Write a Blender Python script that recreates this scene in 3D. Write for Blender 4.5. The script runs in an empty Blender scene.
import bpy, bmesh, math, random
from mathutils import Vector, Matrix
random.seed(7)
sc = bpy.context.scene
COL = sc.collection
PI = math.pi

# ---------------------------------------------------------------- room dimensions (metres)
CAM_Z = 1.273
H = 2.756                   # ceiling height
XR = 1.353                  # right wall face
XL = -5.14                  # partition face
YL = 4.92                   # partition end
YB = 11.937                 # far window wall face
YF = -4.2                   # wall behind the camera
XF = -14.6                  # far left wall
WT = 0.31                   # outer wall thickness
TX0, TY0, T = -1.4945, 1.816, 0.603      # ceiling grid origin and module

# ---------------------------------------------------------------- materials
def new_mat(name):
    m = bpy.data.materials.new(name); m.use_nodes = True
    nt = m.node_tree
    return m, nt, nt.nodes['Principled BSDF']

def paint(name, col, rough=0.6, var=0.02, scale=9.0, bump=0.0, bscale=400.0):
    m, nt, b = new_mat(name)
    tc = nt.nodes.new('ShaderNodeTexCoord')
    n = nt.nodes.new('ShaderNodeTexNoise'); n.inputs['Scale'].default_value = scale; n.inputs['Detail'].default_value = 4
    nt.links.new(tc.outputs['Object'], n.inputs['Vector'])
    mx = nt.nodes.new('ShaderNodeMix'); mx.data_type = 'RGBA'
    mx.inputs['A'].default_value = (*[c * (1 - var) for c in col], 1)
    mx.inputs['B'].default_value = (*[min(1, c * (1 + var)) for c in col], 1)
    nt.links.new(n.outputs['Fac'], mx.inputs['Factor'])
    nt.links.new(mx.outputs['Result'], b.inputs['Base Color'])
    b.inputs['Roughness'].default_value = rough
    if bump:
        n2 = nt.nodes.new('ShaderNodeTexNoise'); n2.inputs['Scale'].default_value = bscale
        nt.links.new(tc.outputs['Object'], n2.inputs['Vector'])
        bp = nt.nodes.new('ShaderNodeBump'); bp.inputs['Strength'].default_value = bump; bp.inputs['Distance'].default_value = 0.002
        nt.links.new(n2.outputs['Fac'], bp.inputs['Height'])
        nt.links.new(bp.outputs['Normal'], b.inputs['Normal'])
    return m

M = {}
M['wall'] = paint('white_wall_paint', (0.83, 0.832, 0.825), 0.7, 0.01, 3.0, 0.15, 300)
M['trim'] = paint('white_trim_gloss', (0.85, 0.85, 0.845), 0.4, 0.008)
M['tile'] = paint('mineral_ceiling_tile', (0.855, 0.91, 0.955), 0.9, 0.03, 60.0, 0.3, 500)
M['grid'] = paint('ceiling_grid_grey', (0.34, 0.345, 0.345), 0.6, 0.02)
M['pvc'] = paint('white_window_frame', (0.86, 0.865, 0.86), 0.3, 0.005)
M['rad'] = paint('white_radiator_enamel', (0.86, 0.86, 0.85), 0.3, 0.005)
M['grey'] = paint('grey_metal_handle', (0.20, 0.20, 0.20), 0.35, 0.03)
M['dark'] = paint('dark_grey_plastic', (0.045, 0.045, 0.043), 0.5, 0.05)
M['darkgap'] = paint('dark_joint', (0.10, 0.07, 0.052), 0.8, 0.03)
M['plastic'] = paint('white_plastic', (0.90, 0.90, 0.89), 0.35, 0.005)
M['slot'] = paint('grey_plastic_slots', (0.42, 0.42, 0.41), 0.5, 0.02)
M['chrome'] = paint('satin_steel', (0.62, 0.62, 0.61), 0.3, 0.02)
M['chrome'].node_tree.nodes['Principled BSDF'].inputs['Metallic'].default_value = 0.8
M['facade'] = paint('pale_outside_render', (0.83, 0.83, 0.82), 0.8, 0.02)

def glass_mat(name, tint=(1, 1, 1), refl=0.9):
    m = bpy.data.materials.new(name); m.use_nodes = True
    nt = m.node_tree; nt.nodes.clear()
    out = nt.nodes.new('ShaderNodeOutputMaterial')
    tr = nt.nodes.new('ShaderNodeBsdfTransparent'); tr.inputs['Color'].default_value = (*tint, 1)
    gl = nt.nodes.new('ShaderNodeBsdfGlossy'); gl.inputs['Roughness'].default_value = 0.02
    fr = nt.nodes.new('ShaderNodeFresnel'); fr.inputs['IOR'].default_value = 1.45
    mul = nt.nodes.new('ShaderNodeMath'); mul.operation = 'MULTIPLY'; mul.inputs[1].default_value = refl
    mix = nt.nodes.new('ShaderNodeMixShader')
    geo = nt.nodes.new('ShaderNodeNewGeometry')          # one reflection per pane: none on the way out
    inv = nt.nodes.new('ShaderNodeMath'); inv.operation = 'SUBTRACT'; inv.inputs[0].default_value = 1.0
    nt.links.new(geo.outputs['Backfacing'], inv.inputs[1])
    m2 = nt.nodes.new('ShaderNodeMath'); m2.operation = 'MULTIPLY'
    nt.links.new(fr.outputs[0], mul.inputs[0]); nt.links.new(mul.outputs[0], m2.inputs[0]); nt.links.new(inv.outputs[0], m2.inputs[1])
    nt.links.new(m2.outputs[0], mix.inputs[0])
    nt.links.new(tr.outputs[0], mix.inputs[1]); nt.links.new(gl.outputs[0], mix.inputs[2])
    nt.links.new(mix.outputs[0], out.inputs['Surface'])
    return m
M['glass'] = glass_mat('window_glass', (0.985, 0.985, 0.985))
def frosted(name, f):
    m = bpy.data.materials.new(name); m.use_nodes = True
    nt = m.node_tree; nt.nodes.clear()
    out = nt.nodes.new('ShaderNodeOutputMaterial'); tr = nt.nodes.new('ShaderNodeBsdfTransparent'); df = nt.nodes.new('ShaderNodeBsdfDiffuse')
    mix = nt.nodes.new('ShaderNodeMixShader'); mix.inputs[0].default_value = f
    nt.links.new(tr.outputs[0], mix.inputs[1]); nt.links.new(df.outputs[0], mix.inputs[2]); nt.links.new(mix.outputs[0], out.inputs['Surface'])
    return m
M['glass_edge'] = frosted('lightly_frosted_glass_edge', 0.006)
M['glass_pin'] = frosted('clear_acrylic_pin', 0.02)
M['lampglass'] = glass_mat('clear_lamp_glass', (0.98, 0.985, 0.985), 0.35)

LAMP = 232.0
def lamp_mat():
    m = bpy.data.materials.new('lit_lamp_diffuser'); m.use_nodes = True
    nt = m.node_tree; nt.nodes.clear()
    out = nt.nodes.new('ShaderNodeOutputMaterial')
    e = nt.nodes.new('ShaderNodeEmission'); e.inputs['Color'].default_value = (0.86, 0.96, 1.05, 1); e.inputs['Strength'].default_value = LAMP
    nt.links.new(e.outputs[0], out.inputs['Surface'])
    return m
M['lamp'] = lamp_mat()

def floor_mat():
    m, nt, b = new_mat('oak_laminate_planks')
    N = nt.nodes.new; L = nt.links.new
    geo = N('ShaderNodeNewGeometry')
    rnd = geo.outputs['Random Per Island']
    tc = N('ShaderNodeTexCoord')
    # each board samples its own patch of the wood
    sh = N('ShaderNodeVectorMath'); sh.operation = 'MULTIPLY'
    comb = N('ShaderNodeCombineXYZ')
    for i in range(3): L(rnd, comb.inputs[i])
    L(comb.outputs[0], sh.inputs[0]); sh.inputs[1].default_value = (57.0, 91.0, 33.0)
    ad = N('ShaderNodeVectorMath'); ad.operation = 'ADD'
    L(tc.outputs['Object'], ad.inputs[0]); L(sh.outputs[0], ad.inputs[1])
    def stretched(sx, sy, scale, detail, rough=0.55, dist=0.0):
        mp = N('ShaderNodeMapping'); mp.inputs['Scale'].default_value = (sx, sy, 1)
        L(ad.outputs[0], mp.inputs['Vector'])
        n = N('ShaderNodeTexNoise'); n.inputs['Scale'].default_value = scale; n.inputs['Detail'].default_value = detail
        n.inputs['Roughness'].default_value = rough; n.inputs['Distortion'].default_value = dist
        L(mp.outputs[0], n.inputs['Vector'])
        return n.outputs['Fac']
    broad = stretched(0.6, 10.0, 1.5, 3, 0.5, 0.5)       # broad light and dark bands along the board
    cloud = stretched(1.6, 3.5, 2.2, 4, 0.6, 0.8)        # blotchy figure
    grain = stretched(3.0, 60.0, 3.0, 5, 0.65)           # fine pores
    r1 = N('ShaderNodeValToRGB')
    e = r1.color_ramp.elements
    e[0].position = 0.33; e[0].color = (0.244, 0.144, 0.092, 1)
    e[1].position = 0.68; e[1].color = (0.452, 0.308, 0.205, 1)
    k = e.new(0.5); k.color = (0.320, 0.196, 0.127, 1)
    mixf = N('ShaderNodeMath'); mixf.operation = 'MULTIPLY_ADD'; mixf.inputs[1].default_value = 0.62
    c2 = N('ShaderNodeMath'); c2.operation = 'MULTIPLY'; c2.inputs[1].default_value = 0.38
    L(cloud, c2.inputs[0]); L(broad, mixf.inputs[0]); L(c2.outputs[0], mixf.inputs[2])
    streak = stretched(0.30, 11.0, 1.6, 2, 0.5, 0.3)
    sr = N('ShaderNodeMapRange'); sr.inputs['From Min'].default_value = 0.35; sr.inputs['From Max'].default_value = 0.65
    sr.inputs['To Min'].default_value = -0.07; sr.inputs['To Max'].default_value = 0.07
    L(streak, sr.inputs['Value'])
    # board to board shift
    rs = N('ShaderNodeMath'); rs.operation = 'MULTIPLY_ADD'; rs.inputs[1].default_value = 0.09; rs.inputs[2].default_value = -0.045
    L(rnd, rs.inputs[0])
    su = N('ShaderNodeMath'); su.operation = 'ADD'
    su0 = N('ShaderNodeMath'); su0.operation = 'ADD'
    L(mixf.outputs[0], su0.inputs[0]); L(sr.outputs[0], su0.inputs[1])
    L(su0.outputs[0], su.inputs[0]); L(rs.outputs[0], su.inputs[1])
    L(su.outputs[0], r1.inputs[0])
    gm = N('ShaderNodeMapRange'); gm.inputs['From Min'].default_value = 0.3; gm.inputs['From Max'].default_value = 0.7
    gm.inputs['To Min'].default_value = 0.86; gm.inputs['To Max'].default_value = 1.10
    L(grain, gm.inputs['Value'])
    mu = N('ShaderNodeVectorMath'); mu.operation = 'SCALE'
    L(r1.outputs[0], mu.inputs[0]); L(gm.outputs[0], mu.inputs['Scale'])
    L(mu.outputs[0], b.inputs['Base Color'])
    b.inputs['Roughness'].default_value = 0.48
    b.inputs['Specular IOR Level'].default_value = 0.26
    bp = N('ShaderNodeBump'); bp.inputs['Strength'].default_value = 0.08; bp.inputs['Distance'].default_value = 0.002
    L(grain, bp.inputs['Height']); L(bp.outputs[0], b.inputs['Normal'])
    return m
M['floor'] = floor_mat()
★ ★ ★
- [Set exercise] What are the exact lines from the beginning of the material through the line containing "PI = math.pi"? Write out those lines alone.

- [Complete output]
Write a Blender Python script that recreates this scene in 3D. Write for Blender 4.5. The script runs in an empty Blender scene.
import bpy, bmesh, math, random
from mathutils import Vector, Matrix
random.seed(7)
sc = bpy.context.scene
COL = sc.collection
PI = math.pi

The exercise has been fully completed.